We all need to decide who we are in today’s story; are we God’s friends or God’s enemies?  Are we the ones who trust His faithful Word and follow where He leads or the ones who whine, complain, and turn away from what He asks of us?

It is often our nature to oppose God, to stay put until we see everything in place in a way that makes us feel comfortable, rather than trusting in His promises and taking a step of faith.  But what happens to God’s enemies in a Biblical context?  They always lose in the end.

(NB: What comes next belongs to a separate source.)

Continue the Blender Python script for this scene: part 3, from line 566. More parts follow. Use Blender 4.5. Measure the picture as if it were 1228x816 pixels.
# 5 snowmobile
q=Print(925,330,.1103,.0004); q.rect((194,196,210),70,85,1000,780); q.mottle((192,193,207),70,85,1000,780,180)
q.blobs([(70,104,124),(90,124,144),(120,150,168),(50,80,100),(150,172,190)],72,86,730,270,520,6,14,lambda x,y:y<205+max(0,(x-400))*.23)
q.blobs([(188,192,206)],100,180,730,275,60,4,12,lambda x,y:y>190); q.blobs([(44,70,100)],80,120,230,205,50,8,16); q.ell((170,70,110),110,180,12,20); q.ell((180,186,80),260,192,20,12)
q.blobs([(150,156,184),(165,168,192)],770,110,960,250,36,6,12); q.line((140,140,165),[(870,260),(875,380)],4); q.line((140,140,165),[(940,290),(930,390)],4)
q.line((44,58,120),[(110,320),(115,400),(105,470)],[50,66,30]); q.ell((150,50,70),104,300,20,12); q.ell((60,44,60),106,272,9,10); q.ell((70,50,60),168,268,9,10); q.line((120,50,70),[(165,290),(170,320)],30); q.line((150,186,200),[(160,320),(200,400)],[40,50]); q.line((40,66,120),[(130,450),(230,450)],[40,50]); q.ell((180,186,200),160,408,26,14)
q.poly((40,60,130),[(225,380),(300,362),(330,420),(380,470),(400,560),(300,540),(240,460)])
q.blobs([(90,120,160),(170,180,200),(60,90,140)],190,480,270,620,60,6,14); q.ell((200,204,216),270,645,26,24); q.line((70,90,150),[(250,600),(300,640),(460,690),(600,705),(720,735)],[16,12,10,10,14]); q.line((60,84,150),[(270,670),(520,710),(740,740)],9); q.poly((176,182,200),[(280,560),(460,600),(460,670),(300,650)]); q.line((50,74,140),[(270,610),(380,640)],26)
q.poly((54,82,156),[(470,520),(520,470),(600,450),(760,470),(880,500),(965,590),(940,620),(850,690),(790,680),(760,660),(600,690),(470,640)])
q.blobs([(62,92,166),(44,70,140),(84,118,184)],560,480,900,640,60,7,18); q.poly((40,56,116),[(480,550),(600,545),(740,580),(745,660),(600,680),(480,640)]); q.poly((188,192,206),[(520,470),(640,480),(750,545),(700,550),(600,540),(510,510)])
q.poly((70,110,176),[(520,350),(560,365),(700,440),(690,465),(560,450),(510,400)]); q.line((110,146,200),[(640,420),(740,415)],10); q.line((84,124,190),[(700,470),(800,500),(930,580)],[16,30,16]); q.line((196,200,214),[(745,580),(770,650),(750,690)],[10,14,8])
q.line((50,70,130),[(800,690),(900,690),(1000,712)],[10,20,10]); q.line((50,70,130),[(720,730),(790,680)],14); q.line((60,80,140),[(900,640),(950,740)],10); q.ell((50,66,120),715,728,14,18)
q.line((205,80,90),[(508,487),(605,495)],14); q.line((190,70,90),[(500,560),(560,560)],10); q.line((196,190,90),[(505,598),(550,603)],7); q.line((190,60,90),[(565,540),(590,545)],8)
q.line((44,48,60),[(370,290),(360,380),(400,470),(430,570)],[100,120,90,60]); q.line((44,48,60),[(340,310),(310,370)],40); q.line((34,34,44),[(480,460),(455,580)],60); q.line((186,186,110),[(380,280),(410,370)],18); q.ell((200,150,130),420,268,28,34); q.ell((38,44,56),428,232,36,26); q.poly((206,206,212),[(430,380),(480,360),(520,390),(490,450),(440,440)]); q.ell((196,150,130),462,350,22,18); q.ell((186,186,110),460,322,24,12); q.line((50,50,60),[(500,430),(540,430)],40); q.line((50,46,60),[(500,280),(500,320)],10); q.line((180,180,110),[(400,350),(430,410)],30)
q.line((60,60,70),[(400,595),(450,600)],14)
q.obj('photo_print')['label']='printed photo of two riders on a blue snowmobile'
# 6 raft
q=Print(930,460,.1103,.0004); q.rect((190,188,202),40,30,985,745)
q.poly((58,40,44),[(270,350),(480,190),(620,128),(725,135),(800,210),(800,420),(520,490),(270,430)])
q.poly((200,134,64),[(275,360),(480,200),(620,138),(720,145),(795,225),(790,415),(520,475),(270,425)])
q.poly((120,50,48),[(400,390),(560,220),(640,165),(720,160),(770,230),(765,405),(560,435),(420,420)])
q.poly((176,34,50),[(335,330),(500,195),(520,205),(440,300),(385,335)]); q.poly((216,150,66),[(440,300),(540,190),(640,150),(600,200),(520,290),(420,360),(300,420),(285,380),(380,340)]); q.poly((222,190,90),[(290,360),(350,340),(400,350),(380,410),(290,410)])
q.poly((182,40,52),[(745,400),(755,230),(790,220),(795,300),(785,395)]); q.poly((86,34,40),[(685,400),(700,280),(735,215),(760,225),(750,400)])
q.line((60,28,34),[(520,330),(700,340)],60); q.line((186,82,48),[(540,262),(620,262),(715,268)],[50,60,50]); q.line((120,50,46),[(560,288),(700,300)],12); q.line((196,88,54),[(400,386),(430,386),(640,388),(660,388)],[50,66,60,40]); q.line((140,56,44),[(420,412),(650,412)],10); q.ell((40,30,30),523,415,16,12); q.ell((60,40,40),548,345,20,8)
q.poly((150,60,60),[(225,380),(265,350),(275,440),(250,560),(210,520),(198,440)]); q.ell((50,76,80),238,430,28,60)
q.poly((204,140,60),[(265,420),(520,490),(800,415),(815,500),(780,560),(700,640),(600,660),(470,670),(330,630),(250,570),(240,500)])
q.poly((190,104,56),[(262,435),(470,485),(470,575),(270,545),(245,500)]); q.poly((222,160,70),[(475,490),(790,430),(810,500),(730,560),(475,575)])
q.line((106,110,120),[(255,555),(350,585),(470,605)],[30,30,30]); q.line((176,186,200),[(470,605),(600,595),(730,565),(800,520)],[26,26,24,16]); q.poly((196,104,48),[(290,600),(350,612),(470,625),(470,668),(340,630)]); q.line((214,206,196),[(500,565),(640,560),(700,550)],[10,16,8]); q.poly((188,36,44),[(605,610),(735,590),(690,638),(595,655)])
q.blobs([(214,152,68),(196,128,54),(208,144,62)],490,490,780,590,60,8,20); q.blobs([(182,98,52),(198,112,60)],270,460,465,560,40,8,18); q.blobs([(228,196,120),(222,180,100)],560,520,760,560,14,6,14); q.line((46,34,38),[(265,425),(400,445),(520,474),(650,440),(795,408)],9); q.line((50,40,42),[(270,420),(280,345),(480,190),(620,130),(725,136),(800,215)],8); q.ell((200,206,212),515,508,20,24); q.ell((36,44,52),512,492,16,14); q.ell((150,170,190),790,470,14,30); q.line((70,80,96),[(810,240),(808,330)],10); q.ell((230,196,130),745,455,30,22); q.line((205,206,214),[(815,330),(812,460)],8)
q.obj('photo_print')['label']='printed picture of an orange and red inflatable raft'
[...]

“‘As I live,’ says the Lord, ‘just as you have spoken in My hearing, so I will do to you: The carcasses of you who have complained against Me shall fall in this wilderness, all of you who were numbered, according to your entire number, from twenty years old and above. Except for Caleb the son of Jephunneh and Joshua the son of Nun, you shall by no means enter the land which I swore I would make you dwell in. But your little ones, whom you said would be victims, I will bring in, and they shall know the land which you have despised. But as for you, your carcasses shall fall in this wilderness. And your sons shall be shepherds in the wilderness forty years, and bear the brunt of your infidelity, until your carcasses are consumed in the wilderness. According to the number of the days in which you spied out the land, forty days, for each day you shall bear your guilt one year, namely forty years, and you shall know My rejection. I the Lord have spoken this. I will surely do so to all this evil congregation who are gathered together against Me. In this wilderness they shall be consumed, and there they shall die.’” Numbers 14:28-35

God blesses Joshua and Caleb for their faith and promises them that they will one day inherit the promised land, but none others is granted this same promise.

The devil doesn’t want you to trust God.  He wants to keep you seeking second best.  But we need to trust that God is the giver of all good gifts.  If you have a house, a family, friends, a job, clothes on your back, or food to eat, God gave those things to you.  He is not calling you to follow Him so He that can destroy you;  He’s calling you to follow him so he can bless you!  Don’t be so accustomed to being a victim that you can’t be a victor.

What promised land is before you today?  Whom are you allowing to counsel you – God’s friends or God’s enemies?  Are you thinking of turning back to Egypt to a life of slavery rather than taking the risk of trusting in God’s faithfulness?  Embrace the “different spirit” (v. 24) of Joshua and Caleb.  Believe in God’s promises as evidenced by the fruit around you, and enter the land!